Instructions for the task: Below are records; please set down exactly the lines from the first through the one containing "return CAM+d*t".

Material for the task:
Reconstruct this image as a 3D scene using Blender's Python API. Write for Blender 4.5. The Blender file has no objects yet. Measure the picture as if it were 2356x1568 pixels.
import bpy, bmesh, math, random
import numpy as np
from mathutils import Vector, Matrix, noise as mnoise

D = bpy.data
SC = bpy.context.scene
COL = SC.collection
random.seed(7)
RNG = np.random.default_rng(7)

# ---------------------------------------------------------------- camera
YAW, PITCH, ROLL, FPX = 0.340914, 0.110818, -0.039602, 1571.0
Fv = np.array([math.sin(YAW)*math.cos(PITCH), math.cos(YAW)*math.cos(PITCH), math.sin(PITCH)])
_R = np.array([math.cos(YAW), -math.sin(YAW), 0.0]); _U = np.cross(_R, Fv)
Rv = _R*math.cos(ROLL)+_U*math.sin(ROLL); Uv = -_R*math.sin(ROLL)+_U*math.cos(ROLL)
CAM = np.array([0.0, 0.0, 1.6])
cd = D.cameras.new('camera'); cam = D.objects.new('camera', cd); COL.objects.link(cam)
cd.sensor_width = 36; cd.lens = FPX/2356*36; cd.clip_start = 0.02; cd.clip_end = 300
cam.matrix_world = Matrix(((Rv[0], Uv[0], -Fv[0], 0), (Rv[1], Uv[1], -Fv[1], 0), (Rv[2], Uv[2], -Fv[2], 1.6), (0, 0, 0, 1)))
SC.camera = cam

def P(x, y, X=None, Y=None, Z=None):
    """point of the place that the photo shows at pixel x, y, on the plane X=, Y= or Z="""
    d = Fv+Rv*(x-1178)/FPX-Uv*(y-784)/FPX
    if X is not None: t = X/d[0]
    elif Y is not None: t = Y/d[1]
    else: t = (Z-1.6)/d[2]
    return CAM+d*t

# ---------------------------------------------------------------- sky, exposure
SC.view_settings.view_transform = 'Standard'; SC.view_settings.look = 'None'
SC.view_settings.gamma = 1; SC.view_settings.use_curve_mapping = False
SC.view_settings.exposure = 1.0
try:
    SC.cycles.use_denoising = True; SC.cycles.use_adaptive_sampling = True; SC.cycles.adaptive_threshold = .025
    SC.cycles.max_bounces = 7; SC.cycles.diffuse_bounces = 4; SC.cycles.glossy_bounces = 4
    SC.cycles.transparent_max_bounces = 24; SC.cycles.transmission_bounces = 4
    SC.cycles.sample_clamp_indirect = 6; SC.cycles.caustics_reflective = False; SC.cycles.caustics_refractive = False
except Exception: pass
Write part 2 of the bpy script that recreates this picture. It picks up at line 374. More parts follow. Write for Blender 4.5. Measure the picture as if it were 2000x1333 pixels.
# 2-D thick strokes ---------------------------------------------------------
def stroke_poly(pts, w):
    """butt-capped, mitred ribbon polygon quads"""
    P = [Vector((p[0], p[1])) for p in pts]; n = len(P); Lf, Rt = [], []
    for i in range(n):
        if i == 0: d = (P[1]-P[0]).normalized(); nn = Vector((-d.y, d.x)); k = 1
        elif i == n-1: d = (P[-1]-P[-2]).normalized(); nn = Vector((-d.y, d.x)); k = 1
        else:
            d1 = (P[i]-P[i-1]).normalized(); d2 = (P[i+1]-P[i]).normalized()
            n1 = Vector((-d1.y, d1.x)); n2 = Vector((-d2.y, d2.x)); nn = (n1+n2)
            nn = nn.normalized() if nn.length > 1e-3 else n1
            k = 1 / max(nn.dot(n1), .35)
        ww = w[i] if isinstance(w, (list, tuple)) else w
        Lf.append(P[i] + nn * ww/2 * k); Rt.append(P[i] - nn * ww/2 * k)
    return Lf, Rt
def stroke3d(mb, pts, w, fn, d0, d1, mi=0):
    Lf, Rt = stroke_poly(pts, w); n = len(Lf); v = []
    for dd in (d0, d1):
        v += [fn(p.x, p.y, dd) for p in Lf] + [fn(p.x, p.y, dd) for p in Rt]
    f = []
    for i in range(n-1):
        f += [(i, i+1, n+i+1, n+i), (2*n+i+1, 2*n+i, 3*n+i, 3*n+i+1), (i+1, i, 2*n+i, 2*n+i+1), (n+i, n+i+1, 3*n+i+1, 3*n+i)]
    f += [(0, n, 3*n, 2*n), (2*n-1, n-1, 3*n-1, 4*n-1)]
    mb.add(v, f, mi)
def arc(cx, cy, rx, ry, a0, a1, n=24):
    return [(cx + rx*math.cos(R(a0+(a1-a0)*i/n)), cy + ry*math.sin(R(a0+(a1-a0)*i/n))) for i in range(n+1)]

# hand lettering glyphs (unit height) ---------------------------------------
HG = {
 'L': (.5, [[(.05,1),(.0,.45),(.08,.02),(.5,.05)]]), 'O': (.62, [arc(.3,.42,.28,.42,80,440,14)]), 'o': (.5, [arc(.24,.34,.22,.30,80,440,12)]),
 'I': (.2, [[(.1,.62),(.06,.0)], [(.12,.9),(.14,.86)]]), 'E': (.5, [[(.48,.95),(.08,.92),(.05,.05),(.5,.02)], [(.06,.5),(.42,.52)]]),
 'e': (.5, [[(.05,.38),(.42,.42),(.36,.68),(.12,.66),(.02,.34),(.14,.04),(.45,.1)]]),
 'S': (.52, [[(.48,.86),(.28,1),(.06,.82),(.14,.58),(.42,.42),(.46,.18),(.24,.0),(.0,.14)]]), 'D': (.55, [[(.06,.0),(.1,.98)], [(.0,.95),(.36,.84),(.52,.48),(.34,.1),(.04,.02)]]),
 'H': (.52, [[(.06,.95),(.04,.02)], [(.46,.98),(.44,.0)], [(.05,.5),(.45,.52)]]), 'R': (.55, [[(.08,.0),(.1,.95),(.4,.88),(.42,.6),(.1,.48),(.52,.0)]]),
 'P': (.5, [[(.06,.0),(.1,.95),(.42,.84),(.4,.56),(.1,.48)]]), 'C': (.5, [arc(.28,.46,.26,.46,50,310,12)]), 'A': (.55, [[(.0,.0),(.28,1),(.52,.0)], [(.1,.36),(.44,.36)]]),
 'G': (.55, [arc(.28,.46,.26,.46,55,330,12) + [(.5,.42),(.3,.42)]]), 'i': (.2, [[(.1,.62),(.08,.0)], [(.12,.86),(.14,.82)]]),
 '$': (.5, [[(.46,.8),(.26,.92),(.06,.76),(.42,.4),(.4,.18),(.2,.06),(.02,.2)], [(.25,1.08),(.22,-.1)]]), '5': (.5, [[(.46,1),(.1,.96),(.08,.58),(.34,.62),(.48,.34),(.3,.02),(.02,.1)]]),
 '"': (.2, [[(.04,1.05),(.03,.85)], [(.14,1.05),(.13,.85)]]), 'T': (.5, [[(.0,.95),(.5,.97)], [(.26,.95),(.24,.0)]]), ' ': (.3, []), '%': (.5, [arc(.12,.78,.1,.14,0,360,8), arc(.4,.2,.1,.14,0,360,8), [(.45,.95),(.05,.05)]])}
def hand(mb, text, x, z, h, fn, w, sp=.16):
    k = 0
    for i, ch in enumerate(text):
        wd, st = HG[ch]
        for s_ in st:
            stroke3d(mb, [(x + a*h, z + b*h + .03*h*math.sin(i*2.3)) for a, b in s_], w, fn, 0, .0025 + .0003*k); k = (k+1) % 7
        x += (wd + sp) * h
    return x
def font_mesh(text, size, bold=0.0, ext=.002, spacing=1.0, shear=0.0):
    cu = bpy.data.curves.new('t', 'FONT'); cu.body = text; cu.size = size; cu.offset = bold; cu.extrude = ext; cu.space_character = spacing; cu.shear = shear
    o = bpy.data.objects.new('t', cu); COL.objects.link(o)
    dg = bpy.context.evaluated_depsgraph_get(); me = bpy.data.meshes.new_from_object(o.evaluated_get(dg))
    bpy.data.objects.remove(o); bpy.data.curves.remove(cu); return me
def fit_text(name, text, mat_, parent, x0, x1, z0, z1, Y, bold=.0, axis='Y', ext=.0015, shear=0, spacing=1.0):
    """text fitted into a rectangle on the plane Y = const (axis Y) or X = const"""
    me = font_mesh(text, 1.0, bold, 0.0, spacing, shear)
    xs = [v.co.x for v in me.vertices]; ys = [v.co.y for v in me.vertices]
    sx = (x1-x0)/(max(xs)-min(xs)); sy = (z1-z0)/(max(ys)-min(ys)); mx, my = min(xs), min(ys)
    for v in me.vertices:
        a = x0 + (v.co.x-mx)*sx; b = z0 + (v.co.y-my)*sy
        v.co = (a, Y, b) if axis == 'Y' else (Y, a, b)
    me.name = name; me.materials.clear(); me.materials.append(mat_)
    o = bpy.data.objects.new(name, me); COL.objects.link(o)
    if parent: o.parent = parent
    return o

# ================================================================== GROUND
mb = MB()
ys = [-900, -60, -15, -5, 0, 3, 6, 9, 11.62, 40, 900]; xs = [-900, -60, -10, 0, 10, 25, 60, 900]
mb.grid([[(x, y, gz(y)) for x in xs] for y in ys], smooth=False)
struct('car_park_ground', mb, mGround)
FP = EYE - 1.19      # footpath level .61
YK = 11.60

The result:
Reconstruct this image as a 3D scene using Blender's Python API. Write for Blender 4.5. The Blender file has no objects yet. Measure the picture as if it were 2356x1568 pixels.
import bpy, bmesh, math, random
import numpy as np
from mathutils import Vector, Matrix, noise as mnoise

D = bpy.data
SC = bpy.context.scene
COL = SC.collection
random.seed(7)
RNG = np.random.default_rng(7)

# ---------------------------------------------------------------- camera
YAW, PITCH, ROLL, FPX = 0.340914, 0.110818, -0.039602, 1571.0
Fv = np.array([math.sin(YAW)*math.cos(PITCH), math.cos(YAW)*math.cos(PITCH), math.sin(PITCH)])
_R = np.array([math.cos(YAW), -math.sin(YAW), 0.0]); _U = np.cross(_R, Fv)
Rv = _R*math.cos(ROLL)+_U*math.sin(ROLL); Uv = -_R*math.sin(ROLL)+_U*math.cos(ROLL)
CAM = np.array([0.0, 0.0, 1.6])
cd = D.cameras.new('camera'); cam = D.objects.new('camera', cd); COL.objects.link(cam)
cd.sensor_width = 36; cd.lens = FPX/2356*36; cd.clip_start = 0.02; cd.clip_end = 300
cam.matrix_world = Matrix(((Rv[0], Uv[0], -Fv[0], 0), (Rv[1], Uv[1], -Fv[1], 0), (Rv[2], Uv[2], -Fv[2], 1.6), (0, 0, 0, 1)))
SC.camera = cam

def P(x, y, X=None, Y=None, Z=None):
    """point of the place that the photo shows at pixel x, y, on the plane X=, Y= or Z="""
    d = Fv+Rv*(x-1178)/FPX-Uv*(y-784)/FPX
    if X is not None: t = X/d[0]
    elif Y is not None: t = Y/d[1]
    else: t = (Z-1.6)/d[2]
    return CAM+d*t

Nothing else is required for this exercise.